In spite of this, Johnston has been poorly represented in anthologies since his death, with few advocates until recently beyond his personal associates. His work has remained out of print for nearly thirty years. This seems remarkable given the evident quality and sheer originality of the poems collected here. ‘The Sea Cucumber’, written while he was still in his mid-twenties, memorialises his father, the celebrity author George Johnston, and stands alongside works by Kenneth Slessor and John Manifold as one of the great Australian elegies. The task of elegy, and the troubling fate of poets, is a recurring theme in Johnston’s work, addressed explicitly in ‘In Memoriam’: ‘Whether there is a particular grief in the lives of poets / is a question that much engages us, / that we answer in the affirmative, / a priori, because it’s useful for us to do so.’ This is also the subject of the metapoetic ‘Gradus Ad Parnassum’, which speculates on the appropriate formal approach to a version of Vladimir Mayakovsky’s final verses (and suicide letter), ‘The Shipwreck of the Heart’. The modernist hypothesis Johnston surmises is that form and content can never be disentangled: ‘the explanation of each poem / precisely the poem itself’.
This recognition led Johnston to write works of exceptional scope and formal ambition. ‘The Blood Aquarium’, utilising Poundian techniques of collage directed by relational images, is his earliest successful attempt at a poem of length. He spent much of the late 1970s engaged on an even more elaborate work, ‘To the Innate Island’, a poem of such dizzying allusiveness that it is supplemented by lengthier notes than The Waste Land, and requires similarly assiduous critical explication. But this homage to Greece, both historical and empiric, also contains some of his most beautiful lines and startling imagery: ‘the twisting blue scarf of the beach’, ‘a cat shadow-boxes a pot of geraniums’. Alongside these major works Johnston completed many fine shorter poems, and was particularly drawn to the formal exigencies of the sonnet. Wheatley concludes her selection with the tightly woven ‘Grief’, with its breathtaking closing couplet: ‘Love is the subject and love’s loss the text. / Grief breaks the heart and yet the grief comes next.’

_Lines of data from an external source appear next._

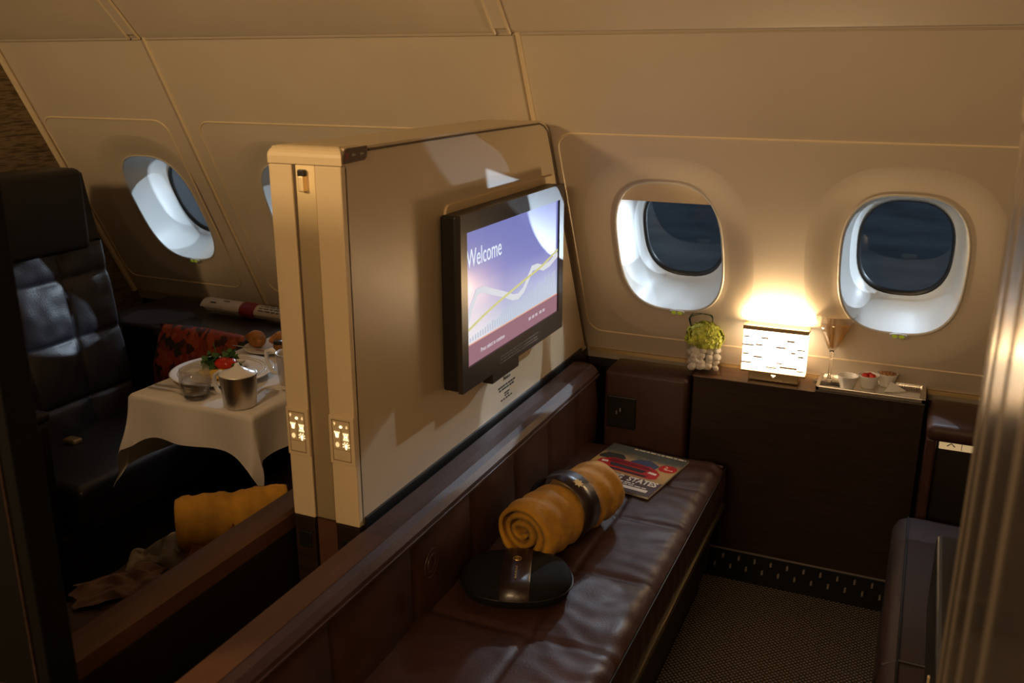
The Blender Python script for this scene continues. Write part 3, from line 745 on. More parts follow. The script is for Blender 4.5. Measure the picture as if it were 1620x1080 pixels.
def fork(name, label, p0, p1, scale, m, cat='fork', tines=True):
    p0, p1 = Vector(p0), Vector(p1); d = (p1-p0); L = d.length; d.normalize()
    t = thing(name, label, cat, p0, math.atan2(d.y,d.x))
    hb = bmesh.new()
    hw = [(0,.004),(.03,.0055),(.25,.0045),(.5,.0025),(.68,.0025)]
    rings = [[(L*u,w*scale,h-.0008),(L*u,w*scale,h+.0008),(L*u,-w*scale,h+.0008),(L*u,-w*scale,h-.0008)] for (u,w),h in zip(hw,(.004,.004,.006,.006,.004))]
    obj('handle', loft(rings,True,True), m, t, True, world=False)
    if tines:
        tb = bmesh.new(); box(tb, L*.67,L*.82,-.009*scale,.009*scale,.002,.0035,r=.0006)
        for k in range(4): yy = (-.0075+.005*k)*scale; box(tb, L*.81,L,yy-.0012*scale,yy+.0012*scale,.002,.0035)
        obj('tines', tb, m, t, world=False)
    else:
        obj('blade', loft([[(L*u,w,.002),(L*u,w,.0035),(L*u,-.006*scale,.0035),(L*u,-.006*scale,.002)] for u,w in ((.64,.003),(.72,.008),(.9,.008),(1,-.004))],True,True), m, t, world=False)
    return t
fork('cocktail_fork', 'small silver fork resting across the white napkin on the tray', (.046,2.790,TT+.004), (-.044,2.756,TT+.004), .45, M['silver'])

# ------------------------------------------------------------------ on the right bench
SEAT = .466
def rolled_blanket(name, label, p0, ang, L, R):
    t = thing(name, label, 'blanket', p0, ang)
    # spiral section in local (y,z), extruded along local x
    turns = 3.1; n = 150; th = .0115
    outer = []; inner = []
    for i in range(n+1):
        f = i/n; a = 2*PI*turns*f; r = .018+(R-.018)*f
        wob = 1+.05*math.sin(a*1.0+.6)
        outer.append((math.cos(a+1.1*PI)*r*wob, math.sin(a+1.1*PI)*r*wob*.94)); inner.append((math.cos(a+1.1*PI)*(r-th)*wob, math.sin(a+1.1*PI)*(r-th)*wob*.94))
    nx = 34; b = bmesh.new(); rowsO = []; rowsI = []
    for k in range(nx+1):
        u = k/nx; x = L*u; fo = []; fi = []
        pin = 1-.10*math.exp(-((u-.52)/.07)**2)
        for i,(p,q_) in enumerate(zip(outer,inner)):
            jit = .010*noise.noise(Vector((i*.05,3,0)))*(1 if k in (0,nx) else .3)
            a = math.atan2(p[1],p[0])
            fold = 1+.050*math.sin(u*40+2.6*math.sin(a*1.5)+a*1.3)*(.5+.5*noise.noise(Vector((a*1.2,u*4,2))))*(1 if i>n*.62 else .2)
            fold += .010*math.sin(u*95+5*math.sin(a*2+1)+a*3)*(1 if i>n*.62 else 0)
            fold *= pin
            ee = 1-.08*(max(0,abs(u-.5)*2-.88)/.12)**2
            fo.append(b.verts.new((x+jit,p[0]*fold*ee,p[1]*fold*ee+R*.94))); fi.append(b.verts.new((x+jit,q_[0]*fold*ee,q_[1]*fold*ee+R*.94)))
        rowsO.append(fo); rowsI.append(fi)
    for k in range(nx):
        for i in range(n):
            b.faces.new((rowsO[k][i],rowsO[k][i+1],rowsO[k+1][i+1],rowsO[k+1][i])); b.faces.new((rowsI[k][i+1],rowsI[k][i],rowsI[k+1][i],rowsI[k+1][i+1]))
        b.faces.new((rowsO[k][n],rowsI[k][n],rowsI[k+1][n],rowsO[k+1][n])); b.faces.new((rowsI[k][0],rowsO[k][0],rowsO[k+1][0],rowsI[k+1][0]))
    for k in (0,nx):
        for i in range(n): b.faces.new((rowsO[k][i],rowsI[k][i],rowsI[k][i+1],rowsO[k][i+1]))
    obj('roll', b, M['velvet'], t, True, world=False)
    return t
RB = rolled_blanket('rolled_blanket', 'rolled golden velvet blanket with dark band on the right bench', (-.795,1.825,SEAT+.004), math.radians(76), .345, .088)
def ringband(xa, xb, R, zc):
    rings = []
    for x,rf in ((xa,1.),(xa,1.02),(xb,1.02),(xb,1.)):
        rings.append([(x,R*rf*math.cos(2*PI*i/48)*1.0,zc+R*rf*.94*math.sin(2*PI*i/48)) for i in range(48)])
    return loft(rings)
bd = obj('paper_band', ringband(.150,.215,.0880,.0827), M['band'], RB, True, world=False)
def star(r):
    out = []
    for i in range(16): a = 2*PI*i/16; q = r if i%2==0 else r*.55; out.append((q*math.cos(a),q*math.sin(a)))
    return out
q = bmesh.new(); an = math.radians(62); cR = .0900
add(q, flat(star(.016),.0006), frame_mx((.183,-cR*math.cos(an),.0827+cR*.94*math.sin(an)),(1,0,0),(0,math.sin(an),math.cos(an))))
obj('crest', q, M['emblem'], bd, world=False)

ak = thing('amenity_case', 'round black fabric case with dark glossy band, in front of rolled blanket', 'case', (-.758,1.722,SEAT-.001), math.radians(20))
def lens(z0,z1,hw,hh,b_):
    return [[(p[0]*s,p[1]*s,z) for p in superell(hw,hh,2.3,48)] for s,z in ((.0,z0),(.80,z0),(.95,z0+.010),(1,(z0+z1)*.45),(.985,(z0+z1)*.62),(.92,z1-.012),(.72,z1-.003),(.35,z1),(0,z1))]
b = loft(lens(0,.066,.128,.098,0)); bmesh.ops.remove_doubles(b, verts=b.verts, dist=1e-6)
obj('shell', b, M['case'], ak, True, world=False)
obj('zip_seam', tube([(p[0]*1.003,p[1]*1.003,.030) for p in superell(.128,.098,2.3,48)],.0022,6,True), M['black'], ak, True, world=False)
def shell_z(a):
    P = [(0,.0665),(.35,.0665),(.72,.0635),(.92,.0545),(.985,.041),(1.0,.030),(1.2,.018)]
    for (a0,z0),(a1,z1) in zip(P,P[1:]):
        if a <= a1: return z0+(z1-z0)*(a-a0)/(a1-a0)
    return .018
def band_strip():
    rows = []
    for s in range(25):
        f = -1.01+2.02*s/24; y = f*.0995; z = shell_z(abs(f))+.0012
        rows.append([(-.034,y,z-.0025),(-.032,y,z+.001),(0,y,z+.0012),(.032,y,z+.001),(.034,y,z-.0025)])
    return loft(rows, closed=False)
bd2 = obj('sleeve_band', band_strip(), M['band'], ak, True, world=False)
q = bmesh.new(); add(q, tube([(.0+.009*math.cos(a*PI/8),.02+.009*math.sin(a*PI/8),.0705) for a in range(16)],.0012,5,True)); add(q, flat(star(.006),.001), Matrix.Translation((0,.02,.070)))
for k in range(9): box(q, -.002+.004*(k%2)*.5,.0025,-.012-.0075*k*.8-.004,-.012-.0075*k*.8,.0695-(.0 if k<7 else .001),.0702)
obj('crest', q, M['emblem'], bd2, world=False)

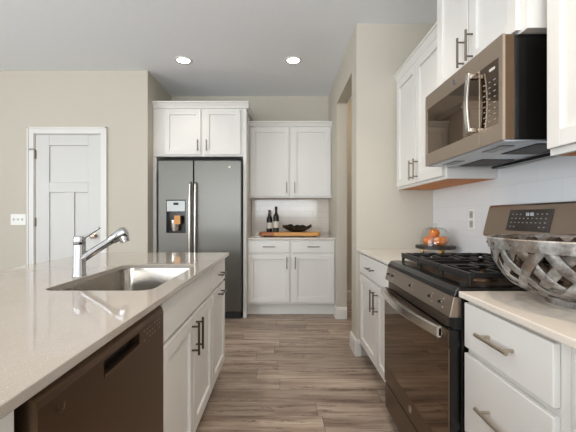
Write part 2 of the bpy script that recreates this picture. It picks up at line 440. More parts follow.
# recessed ceiling lights
def downlight(x, y, k, deg=105, col=(1, 0.90, 0.78)):
    d = bpy.data.lights.new('downlight', 'SPOT'); d.energy = CAN_POWER*k; d.color = col
    d.spot_size = math.radians(deg); d.spot_blend = 0.8; d.shadow_soft_size = 0.05
    l = bpy.data.objects.new('downlight', d); C.objects.link(l); l.location = (x, y, CEIL-0.03)
def can(x, y, label, first=[None]):
    if first[0] is None:
        t = thing('recessed_light', label, 'ceiling light', (x, y, CEIL), 'recessed ceiling lights')
        bm = B(); lathe(bm, (x, y, CEIL), [(0.062, -0.003), (0.066, -0.008), (0.085, -0.006), (0.088, 0.0), (0.06, 0.0)], 32, (False, False)); obj('trim_ring', bm, 'trim', t, smooth=True)
        bm = B(); lathe(bm, (x, y, CEIL), [(0.068, 0.0), (0.068, -0.0045)], 32); obj('lens', bm, 'lamp', t)
        first[0] = t
    else:
        t = first[0].copy(); C.objects.link(t); t.location = (x, y, CEIL); t['label'] = label
        for ch in first[0].children:
            c = ch.copy(); C.objects.link(c); c.parent = t
    downlight(x, y, 0.35 if y > 3 else 1.0)
can(-0.998, 3.495, '')
for o in list(C.objects):
    if o.name.startswith('recessed_light'): o['label'] = 'lit round recessed ceiling light in front of the fridge cabinet'
can(0.115, 3.495, 'lit round recessed ceiling light beside the pantry opening, right of the two in view')
downlight(0.52, 0.92, 1.5, 78, (1, 0.82, 0.62))
for x, y in ((0.30, 2.0), (-0.95, 1.9), (-0.95, 0.3)): downlight(x, y, 1.0)   # the fittings overhead, out of view
d = bpy.data.lights.new('pantry_fill', 'POINT'); d.energy = 14; d.color = (1, 0.86, 0.70); d.shadow_soft_size = 0.1  # added unseen lamp that brightens the pantry behind the opening
l = bpy.data.objects.new('pantry_fill', d); C.objects.link(l); l.location = (1.5, 3.8, CEIL-0.12)

# ================================================================== BACK RUN
# tall panels around the fridge
YF = 3.90
bm = B(); box(bm, -0.44, -0.402, YF, Y_BACK, 0, 2.365); tag(obj('tall_panel', bm, 'white', bevel=0.002, origin=(-0.42, YF, 0)), 'tall white side panel between fridge and the niche cabinets', 'panel')
bm = B(); box(bm, X_AL+0.001, -1.42, YF, Y_BACK, 0, 1.82); tag(obj('tall_panel', bm, 'white', bevel=0.002, origin=(-1.44, YF, 0)), 'narrow white side panel left of the fridge against the wall', 'panel')
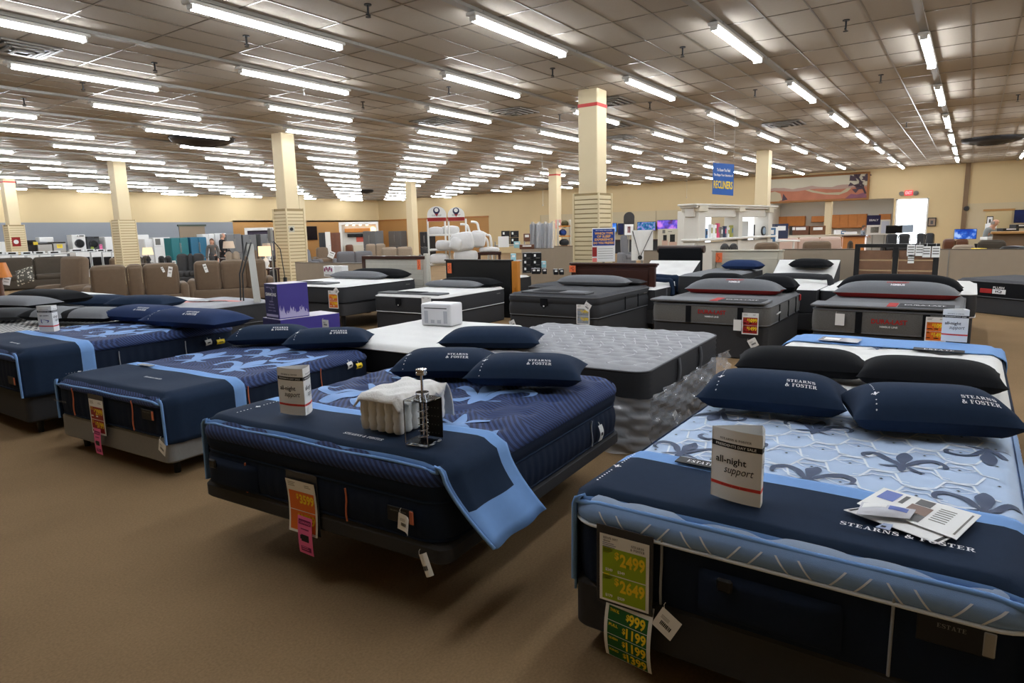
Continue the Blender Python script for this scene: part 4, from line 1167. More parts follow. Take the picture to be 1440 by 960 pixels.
# ---- pocket coil sample and clear display tower on the pillow-top bed
M_coil = mat('white_coil_fabric', (226, 224, 220), .85, bump=.3, bscale=90)
p = wz(562, 610, BC.zt+.02); t = thing('coil_sample', 'white block of fabric pocket coils under a draped white cloth', 'sample block', (p.x, p.y, BC.zt+.022), BC.yaw)
b = MB(); nx_, ny_ = 7, 5; pit = .052; Hc = .175
for i in range(nx_):
    for j in range(ny_):
        if 0 < i < nx_-1 and 0 < j < ny_-1: continue
        x, y = i*pit, .0+j*pit; rr = pit*.53
        prof = [(rr*.75, 0)]
        for k in range(9): prof.append((rr*(1+.10*math.sin(k*2.3+i+j)), .012+(Hc-.02)*k/8))
        b.lathe(prof+[(rr*.4, Hc)], (x, y, 0), 10)
b.build('pocket_coils', M_coil, t)
b = MB(); Lx, Ly = (nx_-1)*pit, (ny_-1)*pit
def drape(u, v):
    s = -.045+(Lx+.045+Hc+.03)*u; y = -.045+(Ly+.09)*v; ey = max(0, -y-.012, y-Ly-.012); z = Hc+.012+.006*math.sin(u*17)*math.sin(v*13)
    if s < Lx+.01: x = s; z -= .9*max(0, -s-.01)
    else:
        k = s-Lx-.01; x = Lx+.01+.05*(1-math.exp(-k*18))+.012*math.sin(v*14); z = max(.004, Hc+.012-k*.98)
    if ey > 0 and s < Lx: z -= 1.1*ey+.010*math.sin(u*60)+.006
    return (x, y*(1+.12*max(0, s-Lx)/Hc), z)
b.grid(drape, 40, 24); o = b.build('draped_cloth', M_coil, t)
md = o.modifiers.new('thickness', 'SOLIDIFY'); md.thickness = .006
M_acr = mat('clear_acrylic', (240, 244, 246), .05, spec=.5, trans=1.0); M_acr.node_tree.nodes['Principled BSDF'].inputs['IOR'].default_value = 1.15
M_chrome = mat('chrome', (220, 222, 225), .12, metal=1)
p = wz(597, 622, BC.zt+.02); t = thing('display_tower', 'clear acrylic spring display tower with black back and plunger', 'display', (p.x, p.y, BC.zt+.022), BC.yaw+R(4))
w_, h_ = .125, .19
b = MB(); b.box((0, 0, .006), (w_, w_, .012), bev=.002); b.build('base_plate', M_acr, t)
for nm, c, d in (('side_pane', (-w_/2+.002, 0, h_/2+.012), (.004, w_, h_)), ('side_pane', (0, w_/2-.002, h_/2+.012), (w_, .004, h_))):
    b = MB(); b.box(c, d); b.build(nm, M_acr, t)
b = MB(); b.box((w_/2-.003, -.0, h_/2+.012), (.006, w_, h_), bev=.001)
for k in range(24): b.box((w_/2-.0065, -w_/2+.02+.017*(k % 6), .03+.04*(k//6)), (.001, .003, .003), 1)
b.build('back_panel', [M_black, M_greymetal], t)
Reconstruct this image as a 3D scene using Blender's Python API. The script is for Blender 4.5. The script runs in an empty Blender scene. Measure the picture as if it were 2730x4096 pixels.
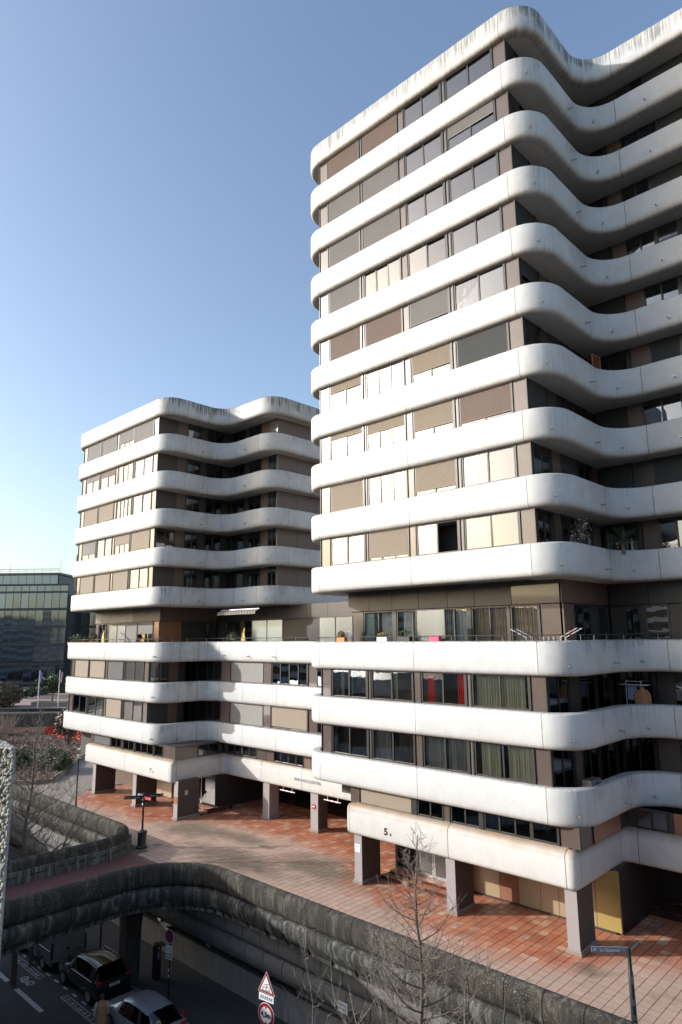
import bpy, bmesh, math, random
from mathutils import Vector, Matrix
C = bpy.context.scene.collection
S = bpy.context.scene
RAD = math.radians
random.seed(7)

# ------------------------------------------------------------------ camera, sky, sun, exposure
CAMZ = 11.2
cam_data = bpy.data.cameras.new('camera')
cam_data.sensor_fit = 'VERTICAL'
cam_data.sensor_height = 36.0
cam_data.sensor_width = 24.0
cam_data.lens = 2667.1 / 4096 * 36
cam_data.clip_start = 0.05
cam_data.clip_end = 3000
cam = bpy.data.objects.new('camera', cam_data)
C.objects.link(cam)
cam.matrix_world = (Matrix.Translation((0, 0, CAMZ)) @ Matrix.Rotation(RAD(90 + 10.627), 4, 'X')
                    @ Matrix.Rotation(-0.0103, 4, 'Z'))
S.camera = cam

SUN_EL, SUN_DIR = RAD(21), Vector((-math.cos(RAD(21)), 0.02, math.sin(RAD(21))))   # towards the sun
w = bpy.data.worlds.new('World'); S.world = w; w.use_nodes = True
nt = w.node_tree; nt.nodes.clear()
sky = nt.nodes.new('ShaderNodeTexSky'); sky.sky_type = 'NISHITA'; sky.sun_disc = False
sky.sun_elevation = SUN_EL; sky.sun_rotation = RAD(-90)
sky.altitude = 50; sky.air_density = 1.0; sky.dust_density = 2.4; sky.ozone_density = 1.3
bg = nt.nodes.new('ShaderNodeBackground'); bg.inputs['Strength'].default_value = 0.15
wo = nt.nodes.new('ShaderNodeOutputWorld')
nt.links.new(sky.outputs[0], bg.inputs[0]); nt.links.new(bg.outputs[0], wo.inputs[0])
sl = bpy.data.lights.new('sun', 'SUN'); sl.energy = 2.7; sl.angle = RAD(0.5); sl.color = (1.0, 0.98, 0.95)
so = bpy.data.objects.new('sun', sl); C.objects.link(so)
so.rotation_euler = SUN_DIR.to_track_quat('Z', 'Y').to_euler()
S.view_settings.view_transform = 'Standard'
S.view_settings.look = 'None'
S.view_settings.exposure = 0.80
S.view_settings.gamma = 1.0
S.view_settings.use_curve_mapping = False
S.render.engine = 'CYCLES'
S.cycles.max_bounces = 8
S.cycles.transparent_max_bounces = 12
S.cycles.caustics_reflective = False
S.cycles.caustics_refractive = False

# ------------------------------------------------------------------ site frame: s along the facades, t into the site
ANG = RAD(-43.634)
OX, OY = 7.5777, 26.5403
DV = Vector((math.cos(ANG), math.sin(ANG)))
NV = Vector((-DV.y, DV.x))
def W(s, t, z=0.0):
    return Vector((OX + s * DV.x + t * NV.x, OY + s * DV.y + t * NV.y, z))
SITE = Matrix.Translation((OX, OY, 0)) @ Matrix.Rotation(ANG, 4, 'Z')

# ------------------------------------------------------------------ materials
MATS = {}
class NG:
    """tiny node helper"""
    def __init__(s, name):
        s.m = bpy.data.materials.new(name); s.m.use_nodes = True
        s.t = s.m.node_tree; s.t.nodes.clear()
        s.out = s.t.nodes.new('ShaderNodeOutputMaterial')
    def n(s, typ, **kw):
        nd = s.t.nodes.new(typ)
        for k, v in kw.items():
            if k.startswith('i_'):
                key = k[2:]
                key = int(key) if key.isdigit() else key.replace('_', ' ')
                s.put(nd.inputs[key], v)
            else: setattr(nd, k, v)
        return nd
    def put(s, inp, v):
        if isinstance(v, bpy.types.NodeSocket): s.t.links.new(v, inp)
        elif isinstance(v, bpy.types.Node): s.t.links.new(v.outputs[0], inp)
        else:
            if inp.type == 'RGBA' and len(v) == 3: v = (*v, 1)
            inp.default_value = v
    def math(s, op, a, b=0.0, c=None, clamp=False):
        nd = s.t.nodes.new('ShaderNodeMath'); nd.operation = op; nd.use_clamp = clamp
        s.put(nd.inputs[0], a); s.put(nd.inputs[1], b)
        if c is not None: s.put(nd.inputs[2], c)
        return nd.outputs[0]
    def mix(s, f, a, b, mode='MIX'):
        nd = s.t.nodes.new('ShaderNodeMix'); nd.data_type = 'RGBA'; nd.blend_type = mode
        s.put(nd.inputs[0], f); s.put(nd.inputs[6], a); s.put(nd.inputs[7], b)
        return nd.outputs[2]
    def ramp(s, f, a, b):
        nd = s.t.nodes.new('ShaderNodeMapRange'); nd.clamp = True
        s.put(nd.inputs[0], f); nd.inputs[1].default_value = a; nd.inputs[2].default_value = b
        return nd.outputs[0]
    def pos(s):                       # site coordinates (s, t, z)
        g = s.n('ShaderNodeNewGeometry')
        sub = s.n('ShaderNodeVectorMath', operation='SUBTRACT', i_0=g.outputs['Position'], i_1=(OX, OY, 0))
        r = s.n('ShaderNodeVectorRotate', rotation_type='Z_AXIS', i_Vector=sub.outputs[0])
        r.inputs['Angle'].default_value = -ANG
        return r.outputs[0]
    def sc(s, v, k):
        return s.n('ShaderNodeMapping', i_Vector=v, i_Scale=k).outputs[0]
    def noise(s, v, scale, detail=4.0, rough=0.6):
        return s.n('ShaderNodeTexNoise', i_Vector=v, i_Scale=scale, i_Detail=detail, i_Roughness=rough).outputs[0]
    def bsdf(s, col, rough=0.6, metal=0.0, spec=0.5, coat=0.0, bump=None, bstr=0.2, bdist=0.02, **kw):
        p = s.n('ShaderNodeBsdfPrincipled')
        s.put(p.inputs['Base Color'], col); s.put(p.inputs['Roughness'], rough); s.put(p.inputs['Metallic'], metal)
        s.put(p.inputs['Specular IOR Level'], spec); s.put(p.inputs['Coat Weight'], coat)
        p.inputs['Coat Roughness'].default_value = kw.get('coat_rough', 0.05)
        if bump is not None:
            b = s.n('ShaderNodeBump', i_Height=bump, i_Strength=bstr, i_Distance=bdist)
            s.t.links.new(b.outputs[0], p.inputs['Normal'])
        s.t.links.new(p.outputs[0], s.out.inputs[0])
        return p
def plain(name, col, rough=0.6, metal=0.0, spec=0.5, coat=0.0, var=0.12, scale=6.0, bump=0.0):
    if name in MATS: return MATS[name]
    g = NG(name); v = g.pos()
    n = g.noise(v, scale, 5)
    f = g.math('MULTIPLY_ADD', n, 2 * var, 1 - var)
    c = g.mix(1.0, col, g.n('ShaderNodeCombineColor', i_0=f, i_1=f, i_2=f).outputs[0], 'MULTIPLY')
    r = g.math('MULTIPLY_ADD', n, 0.15, rough - 0.07, clamp=True)
    g.bsdf(c, r, metal, spec, coat, bump=(n if bump else None), bstr=bump)
    MATS[name] = g.m; return g.m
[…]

As an adolescent, I observed Martin Johnston as he sat quietly within the circle of drinkers who gathered at the Forest Lodge Hotel in Glebe on Friday evenings. I once stayed up all night with him, as he demolished a bottle of whiskey while maintaining a steady flow of erudite conversation. He spoke mainly about his famous parents, Charmian Clift and George Johnston, and the biography he was planning to write about them, which was never completed. There was never any doubt that one was in the presence of a genuine poet, as this essential collection confirms.